Question

An automobile, travelling at 40km/h, can be stopped at a distance of 40m by applying brakes. If the same automobile is travelling at 80km/h, the minimum stopping distance, in meters, is (assuming no skidding)
A. 75m
B. 160m
C. 100m
D. 150m

Answer 1

Hint: This is a simple kinematic problem which can be easily solved using Newton's laws of motion formulae in one dimension. The Newton’s laws of motion formulae in one dimension give relations between final velocity, initial velocity, acceleration, distance and time.

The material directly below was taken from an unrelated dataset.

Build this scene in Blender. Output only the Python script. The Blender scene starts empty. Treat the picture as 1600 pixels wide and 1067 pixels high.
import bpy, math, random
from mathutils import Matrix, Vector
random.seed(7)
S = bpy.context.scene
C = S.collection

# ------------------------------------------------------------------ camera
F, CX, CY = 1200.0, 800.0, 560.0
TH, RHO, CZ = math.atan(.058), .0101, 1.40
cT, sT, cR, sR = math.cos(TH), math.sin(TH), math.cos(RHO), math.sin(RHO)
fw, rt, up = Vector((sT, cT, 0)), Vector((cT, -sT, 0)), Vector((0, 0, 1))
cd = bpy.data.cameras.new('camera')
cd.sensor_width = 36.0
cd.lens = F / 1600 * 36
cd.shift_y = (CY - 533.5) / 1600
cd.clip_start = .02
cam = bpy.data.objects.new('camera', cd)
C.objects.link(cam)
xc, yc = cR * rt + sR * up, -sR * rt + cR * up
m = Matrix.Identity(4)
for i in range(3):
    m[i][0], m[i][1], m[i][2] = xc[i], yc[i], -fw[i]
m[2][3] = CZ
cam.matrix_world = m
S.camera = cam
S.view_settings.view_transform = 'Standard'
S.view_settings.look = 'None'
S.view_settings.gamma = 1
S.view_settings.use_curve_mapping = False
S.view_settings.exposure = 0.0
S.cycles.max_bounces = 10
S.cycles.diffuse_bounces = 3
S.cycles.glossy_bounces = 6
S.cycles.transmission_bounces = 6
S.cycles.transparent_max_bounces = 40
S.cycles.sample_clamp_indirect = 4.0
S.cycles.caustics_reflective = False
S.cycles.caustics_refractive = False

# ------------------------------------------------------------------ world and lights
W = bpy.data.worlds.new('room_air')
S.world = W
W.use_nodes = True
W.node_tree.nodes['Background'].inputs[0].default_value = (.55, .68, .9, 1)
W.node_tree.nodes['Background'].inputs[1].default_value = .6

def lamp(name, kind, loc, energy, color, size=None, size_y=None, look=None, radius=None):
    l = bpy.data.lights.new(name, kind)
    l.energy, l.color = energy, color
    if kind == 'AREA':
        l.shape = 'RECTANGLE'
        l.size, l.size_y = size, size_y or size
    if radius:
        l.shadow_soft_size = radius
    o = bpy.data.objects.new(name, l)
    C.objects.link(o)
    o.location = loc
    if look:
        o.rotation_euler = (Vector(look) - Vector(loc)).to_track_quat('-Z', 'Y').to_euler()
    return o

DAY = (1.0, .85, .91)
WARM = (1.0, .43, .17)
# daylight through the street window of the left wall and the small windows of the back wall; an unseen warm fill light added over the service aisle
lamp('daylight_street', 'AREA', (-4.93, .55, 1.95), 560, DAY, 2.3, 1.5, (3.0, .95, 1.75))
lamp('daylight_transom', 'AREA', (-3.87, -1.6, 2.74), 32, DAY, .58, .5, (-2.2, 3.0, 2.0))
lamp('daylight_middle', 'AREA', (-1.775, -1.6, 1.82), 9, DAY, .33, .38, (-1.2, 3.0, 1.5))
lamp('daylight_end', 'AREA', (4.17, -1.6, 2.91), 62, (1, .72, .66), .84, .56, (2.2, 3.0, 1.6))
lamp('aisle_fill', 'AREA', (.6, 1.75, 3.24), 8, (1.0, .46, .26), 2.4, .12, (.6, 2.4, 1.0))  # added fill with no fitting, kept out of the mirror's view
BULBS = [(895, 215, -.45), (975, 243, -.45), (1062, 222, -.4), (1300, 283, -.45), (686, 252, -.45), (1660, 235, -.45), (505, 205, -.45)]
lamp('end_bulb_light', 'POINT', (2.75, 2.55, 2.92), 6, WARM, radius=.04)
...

Remember, it’s the same automobile travelling at different speeds.

Complete step-by-step answer:
Here we have two cases, one where the automobile is travelling at initial velocity of 40km/h and the next case where the automobile is travelling at 80km/h.

For the first case, we have ${{u}_{1}}=40km/h,{{v}_{1}}=0km/h,{{d}_{1}}=40m,a=?$

Where ${{u}_{1}},{{v}_{1}},{{d}_{1}}$ and $a$ denote the initial velocity, final velocity, distance after the application of brakes until the automobile comes to a halt and the acceleration of the automobile respectively.

Just one Newton’s law of motion is required \[{{v}^{2}}-{{u}^{2}}=2ad\]

Using this by substituting the first case variables, $v_{1}^{2}-u_{1}^{2}=2a{{d}_{1}}$

Before using the same value of ${{u}_{1}}$ and ${{v}_{1}},$ we should first convert them to m/s from km/h as the solution for distance is in meters.

Conversion from km/h to m/s in $xkm/h=\dfrac{5x}{18}m/s$

Using this, ${{u}_{1}}=40km/h=\dfrac{40\times 5}{18}m/s=\dfrac{200}{18}m/s$
Therefore, ${{0}^{2}}-{{(\dfrac{200}{18})}^{2}}=2a(40)$

Hence, the braking acceleration is $a=\dfrac{-500}{18}m/{{s}^{2}}$

Moving on to the second case, where the initial velocity of the automobile is 80 km/h.
${{u}_{2}}=80km/h=\dfrac{80\times
5}{18}m/s=\dfrac{400}{18}m/s,{{v}_{2}}=0km/h=0m/s,a=\dfrac{-500}{18\times 18}m/{{s}^{2}}$
Using the same formula of \[{{v}^{2}}-{{u}^{2}}=2ad\]
${{0}^{2}}-{{(\dfrac{400}{18})}^{2}}=2(\dfrac{-500}{{{18}^{2}}}){{d}_{2}}$
$\dfrac{160000}{1000}m={{d}_{2}}$

Therefore, the minimum stopping distance in the second case is 160 m.

Note: We should remember that the same automobile is travelling at different speeds in both the cases hence, the other variables except the braking acceleration will remain constant.
Braking negative acceleration or deceleration, hence, don’t worry about the negative sign.